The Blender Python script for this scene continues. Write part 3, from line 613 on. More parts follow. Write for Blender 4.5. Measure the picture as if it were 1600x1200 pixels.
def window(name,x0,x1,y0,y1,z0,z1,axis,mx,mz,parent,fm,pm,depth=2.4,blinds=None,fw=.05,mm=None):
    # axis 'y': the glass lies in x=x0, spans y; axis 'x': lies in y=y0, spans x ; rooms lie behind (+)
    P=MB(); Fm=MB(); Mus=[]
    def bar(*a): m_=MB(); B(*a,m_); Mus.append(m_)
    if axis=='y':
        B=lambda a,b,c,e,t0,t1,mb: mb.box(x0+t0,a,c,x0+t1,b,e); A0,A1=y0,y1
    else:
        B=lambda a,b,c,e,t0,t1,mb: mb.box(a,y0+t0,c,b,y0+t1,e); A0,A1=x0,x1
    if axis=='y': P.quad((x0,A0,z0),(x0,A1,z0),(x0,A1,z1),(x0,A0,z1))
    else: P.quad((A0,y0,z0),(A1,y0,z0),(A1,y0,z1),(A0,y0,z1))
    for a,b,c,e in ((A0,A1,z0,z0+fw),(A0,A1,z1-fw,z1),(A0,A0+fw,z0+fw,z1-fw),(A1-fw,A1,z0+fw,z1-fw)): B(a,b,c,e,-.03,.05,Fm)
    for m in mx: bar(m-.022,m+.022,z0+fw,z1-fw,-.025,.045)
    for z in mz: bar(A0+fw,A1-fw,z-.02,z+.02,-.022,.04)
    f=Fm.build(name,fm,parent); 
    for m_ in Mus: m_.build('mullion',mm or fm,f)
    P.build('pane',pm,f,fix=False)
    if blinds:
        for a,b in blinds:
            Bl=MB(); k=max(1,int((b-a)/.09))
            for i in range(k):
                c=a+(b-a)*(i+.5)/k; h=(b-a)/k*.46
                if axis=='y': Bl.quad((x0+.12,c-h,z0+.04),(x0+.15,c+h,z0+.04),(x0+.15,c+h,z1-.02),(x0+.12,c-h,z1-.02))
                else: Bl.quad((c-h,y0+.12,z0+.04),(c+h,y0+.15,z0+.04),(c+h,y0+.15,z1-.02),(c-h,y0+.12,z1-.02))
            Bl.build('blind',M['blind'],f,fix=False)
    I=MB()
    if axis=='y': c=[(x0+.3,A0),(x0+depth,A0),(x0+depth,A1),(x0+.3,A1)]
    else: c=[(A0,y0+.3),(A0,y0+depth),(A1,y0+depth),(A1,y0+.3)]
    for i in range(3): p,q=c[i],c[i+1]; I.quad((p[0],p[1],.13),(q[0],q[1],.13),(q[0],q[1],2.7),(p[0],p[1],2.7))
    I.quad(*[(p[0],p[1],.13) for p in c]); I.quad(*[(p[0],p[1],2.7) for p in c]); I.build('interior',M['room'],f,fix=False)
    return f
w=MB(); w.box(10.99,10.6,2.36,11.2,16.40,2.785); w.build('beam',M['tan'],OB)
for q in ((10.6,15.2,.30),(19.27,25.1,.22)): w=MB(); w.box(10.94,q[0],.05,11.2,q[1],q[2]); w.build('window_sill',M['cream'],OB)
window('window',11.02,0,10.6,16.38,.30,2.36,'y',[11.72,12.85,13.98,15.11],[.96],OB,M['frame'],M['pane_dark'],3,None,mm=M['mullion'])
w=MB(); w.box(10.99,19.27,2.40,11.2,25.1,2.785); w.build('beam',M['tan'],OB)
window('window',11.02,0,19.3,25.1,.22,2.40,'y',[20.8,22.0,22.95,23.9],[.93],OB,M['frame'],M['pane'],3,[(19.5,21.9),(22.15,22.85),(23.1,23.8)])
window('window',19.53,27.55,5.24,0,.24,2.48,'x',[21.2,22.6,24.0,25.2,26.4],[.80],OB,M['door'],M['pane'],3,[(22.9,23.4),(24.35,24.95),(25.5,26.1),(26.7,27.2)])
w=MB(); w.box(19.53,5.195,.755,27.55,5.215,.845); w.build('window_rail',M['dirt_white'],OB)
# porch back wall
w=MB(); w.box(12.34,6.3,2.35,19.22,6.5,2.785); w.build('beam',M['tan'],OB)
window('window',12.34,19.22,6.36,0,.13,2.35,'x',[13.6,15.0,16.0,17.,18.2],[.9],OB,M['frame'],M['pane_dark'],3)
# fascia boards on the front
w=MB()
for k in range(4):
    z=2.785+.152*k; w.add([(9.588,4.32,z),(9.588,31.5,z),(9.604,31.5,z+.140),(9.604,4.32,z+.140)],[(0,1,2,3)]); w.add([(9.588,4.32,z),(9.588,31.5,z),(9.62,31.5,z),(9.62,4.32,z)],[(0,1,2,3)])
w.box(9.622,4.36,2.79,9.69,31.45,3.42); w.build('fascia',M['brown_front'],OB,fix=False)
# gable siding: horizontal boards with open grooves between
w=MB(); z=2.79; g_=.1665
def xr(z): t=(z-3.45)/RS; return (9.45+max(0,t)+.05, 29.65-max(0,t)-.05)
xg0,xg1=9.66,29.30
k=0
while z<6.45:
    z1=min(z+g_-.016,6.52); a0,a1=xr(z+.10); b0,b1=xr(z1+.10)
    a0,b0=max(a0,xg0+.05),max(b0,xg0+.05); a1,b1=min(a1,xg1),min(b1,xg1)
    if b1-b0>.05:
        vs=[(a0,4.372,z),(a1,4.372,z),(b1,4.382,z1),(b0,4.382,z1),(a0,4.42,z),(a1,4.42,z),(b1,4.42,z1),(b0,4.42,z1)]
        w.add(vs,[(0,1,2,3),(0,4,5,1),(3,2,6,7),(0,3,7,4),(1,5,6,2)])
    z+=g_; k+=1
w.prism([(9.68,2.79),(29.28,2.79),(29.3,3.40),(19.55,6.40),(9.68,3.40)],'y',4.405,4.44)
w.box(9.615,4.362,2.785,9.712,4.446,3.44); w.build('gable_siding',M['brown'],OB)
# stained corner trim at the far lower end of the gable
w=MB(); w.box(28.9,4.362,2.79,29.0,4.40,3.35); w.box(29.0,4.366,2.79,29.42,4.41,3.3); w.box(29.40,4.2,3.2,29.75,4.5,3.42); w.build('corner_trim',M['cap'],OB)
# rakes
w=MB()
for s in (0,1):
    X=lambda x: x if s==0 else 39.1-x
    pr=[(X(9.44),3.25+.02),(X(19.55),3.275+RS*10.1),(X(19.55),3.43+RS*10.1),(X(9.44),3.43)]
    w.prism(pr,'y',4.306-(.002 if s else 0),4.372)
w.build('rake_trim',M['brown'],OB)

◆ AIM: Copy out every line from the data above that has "fascia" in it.

◆ EXERCISE RESPONSE:
# fascia boards on the front
w.box(9.622,4.36,2.79,9.69,31.45,3.42); w.build('fascia',M['brown_front'],OB,fix=False)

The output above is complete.